▶ Job
Repeat each record exactly. Any picture gets left out.

※ ※ ※

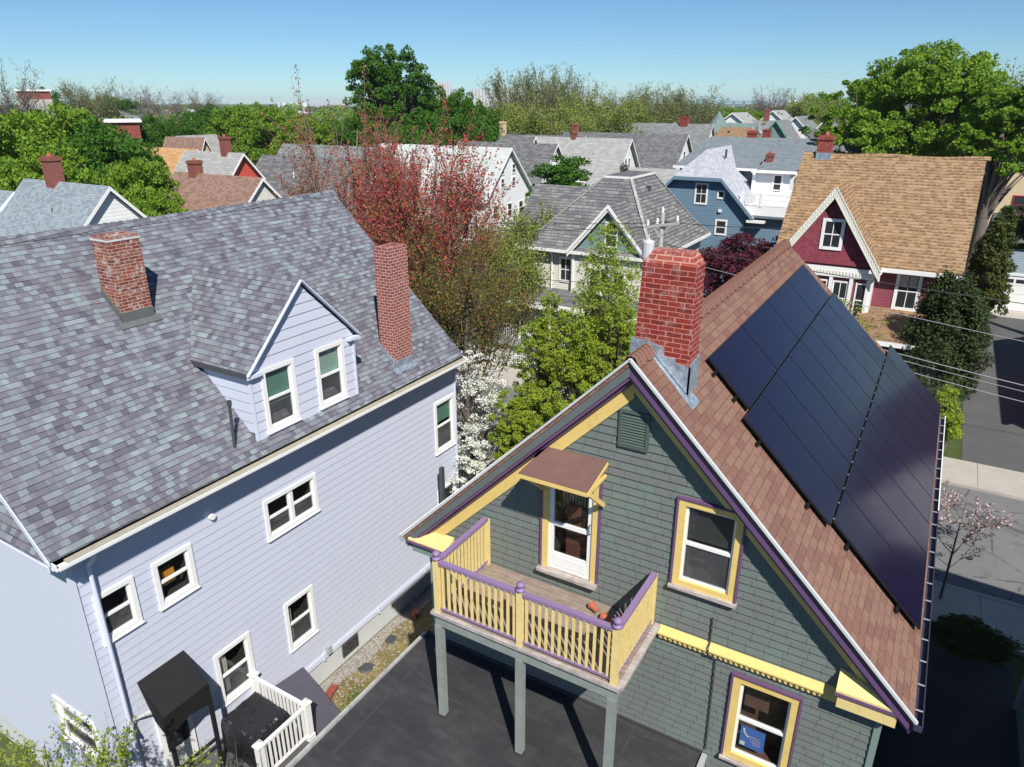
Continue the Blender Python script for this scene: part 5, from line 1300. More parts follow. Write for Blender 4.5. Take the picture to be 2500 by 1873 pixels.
# right edge: cream house with red trim, and the garage
h15 = GH('house', 'cream house with dark red rake boards at the right edge', 3.2, 12.2, 79.5, 92, 9.3, 12.9, 'Y', 'beige', 'lightgrey', trim='redtrim', oh=.5, ridge=8.6, wins=[('Y-', 5.6, 7.2, .9, 1.4)])
GH('house', 'unseen two storey house added off the right edge to shade the far driveway', 9.6, 17.5, 38.5, 54, 7.0, 10.2, 'Y', 'whitesiding', 'darkroof', oh=.4)  # out of view, added for the shadow it throws on the far driveway
def garage():
    h = empty('garage', (7, 73, 0), 'grey-blue garage with a white door at the end of the shaded driveway', 'garage')
    M().box(3.9, 11.5, 69.0, 76.5, 0, 5.2).build('wall', mt['greyblue'], h)
    M().loft([(3.5, 68.7, 5.2), (3.5, 72.7, 7.2), (3.5, 76.8, 5.2)], [(11.9, 68.7, 5.2), (11.9, 72.7, 7.2), (11.9, 76.8, 5.2)]).build('roof', mt['darkroof'], h)
    d = M()
    for i in range(4): d.box(4.25, 10.6, 68.93, 68.99, .05 + i * .68, .05 + i * .68 + .66)
    gd = d.build('garage_door', mt['white'], h)
    m = M()
    for i in range(8): m.box(4.45 + i * .76, 4.45 + i * .76 + .6, 68.915, 68.93, 2.28, 2.58)
    m.build('door_lights', mt['pane'], gd)
    M().box(4.0, 10.85, 68.9, 68.99, 2.85, 3.05).build('door_trim', mt['white'], h)
garage()

# ------------------------------------------------------------------ brick blocks and the far skyline
def flat_block(name, label, px0, px1, py, dist, depth, mat, cat='building', band=None, base=0, winrow=None):
    a = at(px0, py, dist); b = at(px1, py, dist)
    d = Vector((b.x - a.x, b.y - a.y, 0)); w = d.length; d.normalize(); n_ = Vector((-d.y, d.x, 0))
    c = (a + b) / 2; h = empty(name, (c.x, c.y, base), label, cat)
    q = [Vector((a.x, a.y, 0)), Vector((b.x, b.y, 0)), Vector((b.x, b.y, 0)) + n_ * depth, Vector((a.x, a.y, 0)) + n_ * depth]
    M().loft([(p.x, p.y, base) for p in q], [(p.x, p.y, a.z) for p in q]).build('wall', mt[mat], h)
    if band:
        e = [q[0] - d*.4 - n_*.4, q[1] + d*.4 - n_*.4, q[2] + d*.4 + n_*.4, q[3] - d*.4 + n_*.4]
        M().loft([(p.x, p.y, a.z) for p in e], [(p.x, p.y, a.z + band) for p in e]).build('parapet', mt['white'], h)
    if winrow:
        cnt, ww, wh, zc = winrow
        for i in range(cnt):
            p = q[0] + d * (w * (i + .5) / cnt) - n_ * .05
            M().loft([(p.x - d.x*ww/2, p.y - d.y*ww/2, zc - wh/2), (p.x + d.x*ww/2, p.y + d.y*ww/2, zc - wh/2), (p.x + d.x*ww/2, p.y + d.y*ww/2, zc + wh/2), (p.x - d.x*ww/2, p.y - d.y*ww/2, zc + wh/2)],
              [(p.x - d.x*ww/2 + n_.x*.04, p.y - d.y*ww/2 + n_.y*.04, zc - wh/2), (p.x + d.x*ww/2 + n_.x*.04, p.y + d.y*ww/2 + n_.y*.04, zc - wh/2), (p.x + d.x*ww/2 + n_.x*.04, p.y + d.y*ww/2 + n_.y*.04, zc + wh/2), (p.x - d.x*ww/2 + n_.x*.04, p.y - d.y*ww/2 + n_.y*.04, zc + wh/2)]).build('window', mt['pane' if cnt < 4 else 'curtain'], h)
    return h
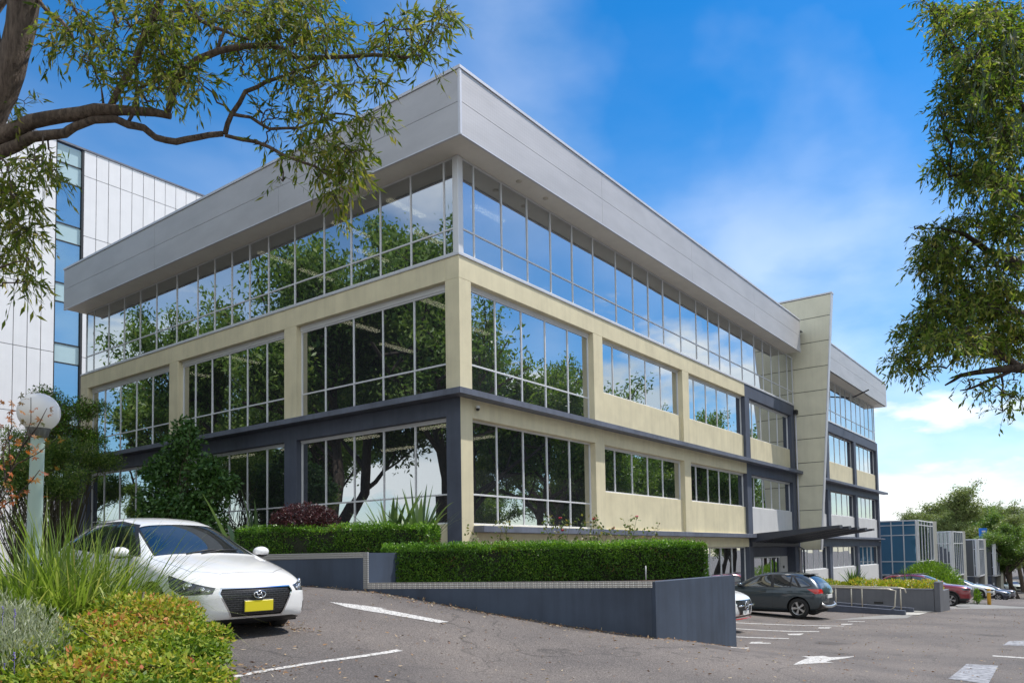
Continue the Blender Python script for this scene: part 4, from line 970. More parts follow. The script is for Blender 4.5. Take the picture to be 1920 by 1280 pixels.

※ ※ ※

▶ The completed task
Continue the Blender Python script for this scene: part 5, from line 1300. More parts follow. Write for Blender 4.5. Take the picture to be 2500 by 1873 pixels.
# right edge: cream house with red trim, and the garage
h15 = GH('house', 'cream house with dark red rake boards at the right edge', 3.2, 12.2, 79.5, 92, 9.3, 12.9, 'Y', 'beige', 'lightgrey', trim='redtrim', oh=.5, ridge=8.6, wins=[('Y-', 5.6, 7.2, .9, 1.4)])
GH('house', 'unseen two storey house added off the right edge to shade the far driveway', 9.6, 17.5, 38.5, 54, 7.0, 10.2, 'Y', 'whitesiding', 'darkroof', oh=.4)  # out of view, added for the shadow it throws on the far driveway
def garage():
    h = empty('garage', (7, 73, 0), 'grey-blue garage with a white door at the end of the shaded driveway', 'garage')
    M().box(3.9, 11.5, 69.0, 76.5, 0, 5.2).build('wall', mt['greyblue'], h)
    M().loft([(3.5, 68.7, 5.2), (3.5, 72.7, 7.2), (3.5, 76.8, 5.2)], [(11.9, 68.7, 5.2), (11.9, 72.7, 7.2), (11.9, 76.8, 5.2)]).build('roof', mt['darkroof'], h)
    d = M()
    for i in range(4): d.box(4.25, 10.6, 68.93, 68.99, .05 + i * .68, .05 + i * .68 + .66)
    gd = d.build('garage_door', mt['white'], h)
    m = M()
    for i in range(8): m.box(4.45 + i * .76, 4.45 + i * .76 + .6, 68.915, 68.93, 2.28, 2.58)
    m.build('door_lights', mt['pane'], gd)
    M().box(4.0, 10.85, 68.9, 68.99, 2.85, 3.05).build('door_trim', mt['white'], h)
garage()

# ------------------------------------------------------------------ brick blocks and the far skyline
def flat_block(name, label, px0, px1, py, dist, depth, mat, cat='building', band=None, base=0, winrow=None):
    a = at(px0, py, dist); b = at(px1, py, dist)
    d = Vector((b.x - a.x, b.y - a.y, 0)); w = d.length; d.normalize(); n_ = Vector((-d.y, d.x, 0))
    c = (a + b) / 2; h = empty(name, (c.x, c.y, base), label, cat)
    q = [Vector((a.x, a.y, 0)), Vector((b.x, b.y, 0)), Vector((b.x, b.y, 0)) + n_ * depth, Vector((a.x, a.y, 0)) + n_ * depth]
    M().loft([(p.x, p.y, base) for p in q], [(p.x, p.y, a.z) for p in q]).build('wall', mt[mat], h)
    if band:
        e = [q[0] - d*.4 - n_*.4, q[1] + d*.4 - n_*.4, q[2] + d*.4 + n_*.4, q[3] - d*.4 + n_*.4]
        M().loft([(p.x, p.y, a.z) for p in e], [(p.x, p.y, a.z + band) for p in e]).build('parapet', mt['white'], h)
    if winrow:
        cnt, ww, wh, zc = winrow
        for i in range(cnt):
            p = q[0] + d * (w * (i + .5) / cnt) - n_ * .05
            M().loft([(p.x - d.x*ww/2, p.y - d.y*ww/2, zc - wh/2), (p.x + d.x*ww/2, p.y + d.y*ww/2, zc - wh/2), (p.x + d.x*ww/2, p.y + d.y*ww/2, zc + wh/2), (p.x - d.x*ww/2, p.y - d.y*ww/2, zc + wh/2)],
              [(p.x - d.x*ww/2 + n_.x*.04, p.y - d.y*ww/2 + n_.y*.04, zc - wh/2), (p.x + d.x*ww/2 + n_.x*.04, p.y + d.y*ww/2 + n_.y*.04, zc - wh/2), (p.x + d.x*ww/2 + n_.x*.04, p.y + d.y*ww/2 + n_.y*.04, zc + wh/2), (p.x - d.x*ww/2 + n_.x*.04, p.y - d.y*ww/2 + n_.y*.04, zc + wh/2)]).build('window', mt['pane' if cnt < 4 else 'curtain'], h)
    return h
Continue the Blender Python script for this scene: part 4, from line 970. More parts follow. The script is for Blender 4.5. Take the picture to be 1920 by 1280 pixels.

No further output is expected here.